Fri 16 Oct 2009
Reviewed by William F. Deeck: PHILIP MacDONALD – Persons Unknown (The Maze).
Posted by Steve under Reviews[3] Comments
William F. Deeck
PHILIP MacDONALD – Persons Unknown. Doubleday Crime Club, US, hardcover, 1931; Collins Crime Club, UK, 1932, as The Maze. Paperback reprint: Collins #162, UK, 1938, also as The Maze.
In his introduction to this documentary novel, Philip MacDonald says: “In this book I have striven to be absolutely fair to the reader. There is nothing — nothing at all — for the detective that the reader has not had. More, the reader has had his information In exactly the same form as the detective — that is, the verbatim report of evidence and question.”
Anthony Gethryn is vacationing in Costa del Chica, Spain, when he receives from Assistant Commissioner Sir Egbert Lucas, C.I.D., the transcript of the coroner’s inquest into the death of Maxwell Brunton. Brunton had been murdered in his study one night, a crime that could have been committed only by someone residing in the house.
Brunton, according to the testimony, was a philanderer and a man easily given to anger, but he also had many good points. Of the residents, some, particularly Brunton’s wife and son, had strong motives for doing him in.
Others had weak or no discernible motives. The police investigation and the testimony at the inquest lead to no conclusion as to who might have committed the murder and why.
It was Sir Egbert’s hope, although not his expectation, that Gethryn would be able to spot the murderer. Gethryn’s usual rule is to look for “oddnesses” in a case when he can find them; in this one, he finds many oddnesses.
So Gethryn turns the process upside down and spots the culprit, who, he points out, will never be convicted by an English court.
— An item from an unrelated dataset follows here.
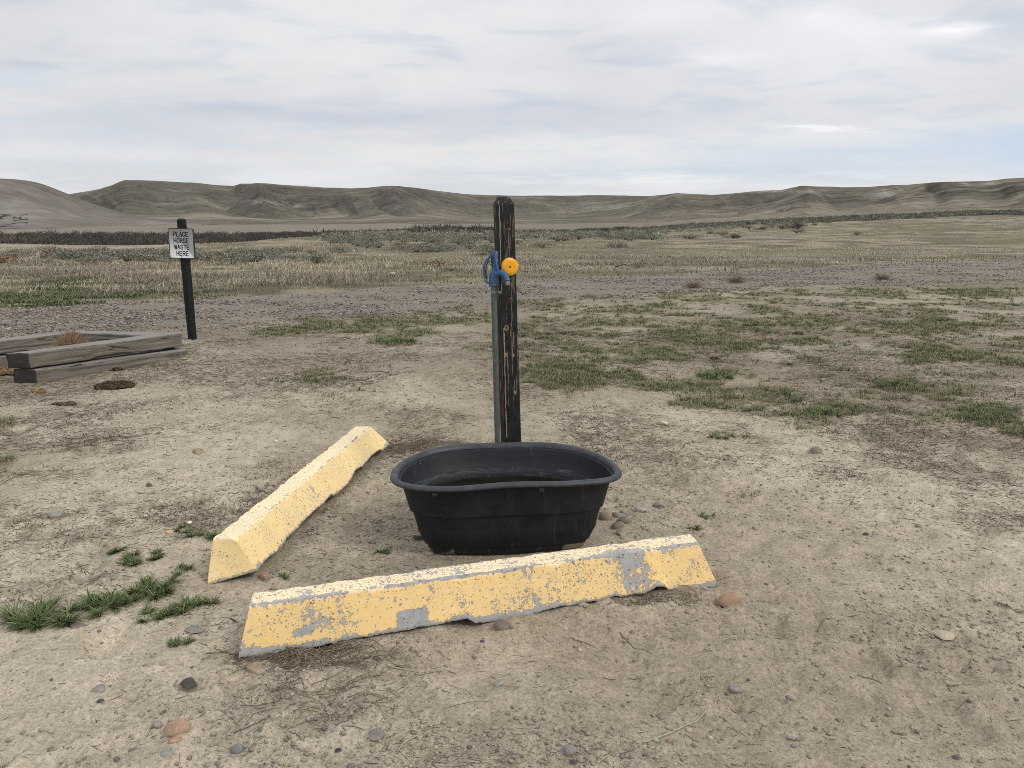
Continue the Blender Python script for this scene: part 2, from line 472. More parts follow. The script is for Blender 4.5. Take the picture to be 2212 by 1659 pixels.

I didn’t spot the killer, but I should have, although the motive, unusual for a book of this vintage, would still have eluded me. Mystery novels don’t come any fairer-play than this one.
October 16th, 2009 at 8:36 pm
Not my favorite MacDonald, but considering he was often attacked for adding a bit of blood and thunder to his formal detective novels this one at least proves he could play the fair play game as well as anyone.
But I do miss the blood and thunder.
October 17th, 2009 at 3:41 am
Perhaps appropriately, I have just the opposite reaction! This one I thought was quite good and a relief from the hyperventilation in most of his other tales (though I do admire Murder Gone Mad and The Nursemaid who Disappeared a great deal). MacDonald did have rather an American sense of excitement, I’m not surprised he ended up there.
October 17th, 2009 at 4:29 am
Despite being a more than capable writer of classical whodunnits MacDonald’s best work was usually closer to the thriller genre — The Mystery of the Dead Police, Murder Gone Mad, The Nursemaid Who Disapeared or The List of Adrian Messenger. That’s likely why he proved so successful as a screenwriter.
Give him this though, few writers of the fair play tec tale had his hand at suspense.